As can be seen, the Ifpex-2 utilities' cost is roughly $1.5 million/year lower than the MDEA scheme. This is due principally to a much lower thermal energy requirement of the process.

The investment comparison which is summarized in Table 6 gives an overall advantage of $5 million to the Ifpex-2 scheme. Although the Ifpex-2 unit investment is shown to be $4 million more expensive than the equivalent MDEA unit, the overall investment savings result from the lack of additional dehydration and the savings in acid-gas compression. Another study made by a U.S. engineering and construction firm came to the same conclusions (Fig. 5). It considered two trains of 210 MMscfd of a sour gas with 33% CO2 and 1.37% H2S.

BIBLIOGRAPHY

  1. Minkkinen, Ari, and Levier, Jean-Francois, "Ifpexol: Complete Gas Treatment with a Basic Single Solvent," Laurance Reid Gas Conditioning Conference, Norman, Okla., Mar. 2-4, 1992.

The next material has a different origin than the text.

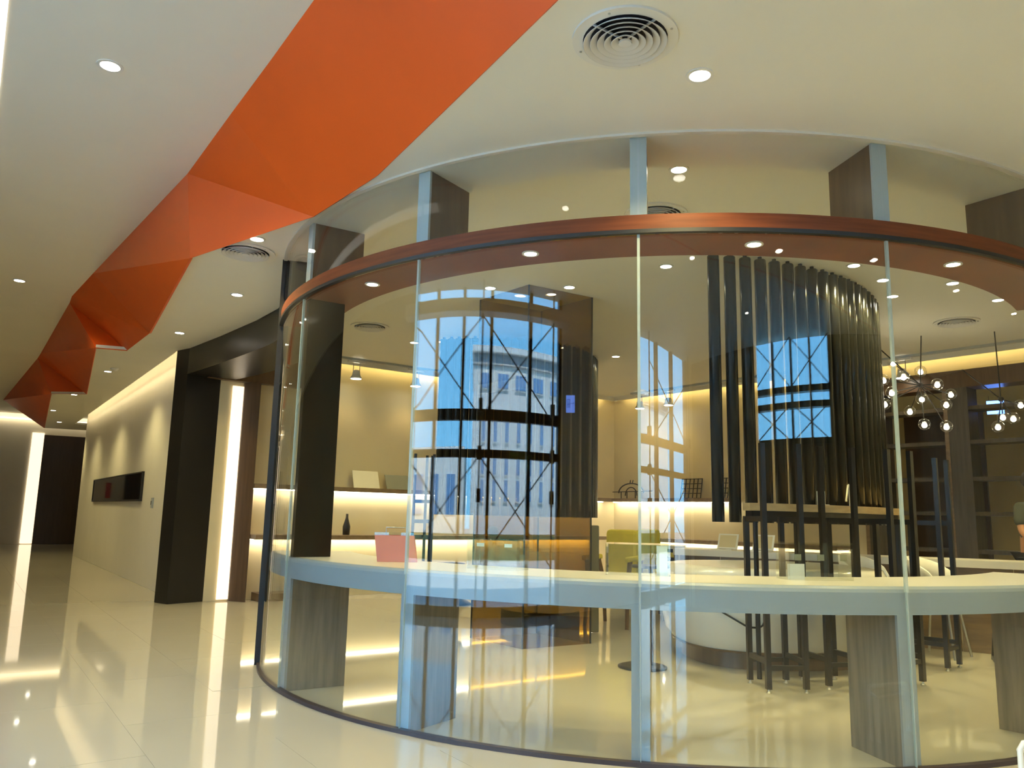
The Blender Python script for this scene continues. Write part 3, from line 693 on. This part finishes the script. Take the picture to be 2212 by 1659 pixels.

  2. LaRue, J., Minkkinen, A. A., and Patel, S., "Ifpexol For Environmentally Sound Gas Processing," 71st Annual GPA Convention, Anaheim, Calif., Mar. 16-18, 1992.

  3. U.S. Patent No. 4775395: "Integrated Process for the Treatment of a Wet Hydrocarbon Gas," October 1986.

  4. U.S. Patent No. 4979966: "Process and Apparatus for Dehydration, Sweetening and Separation of a Condensate from a Natural Gas," September 1988.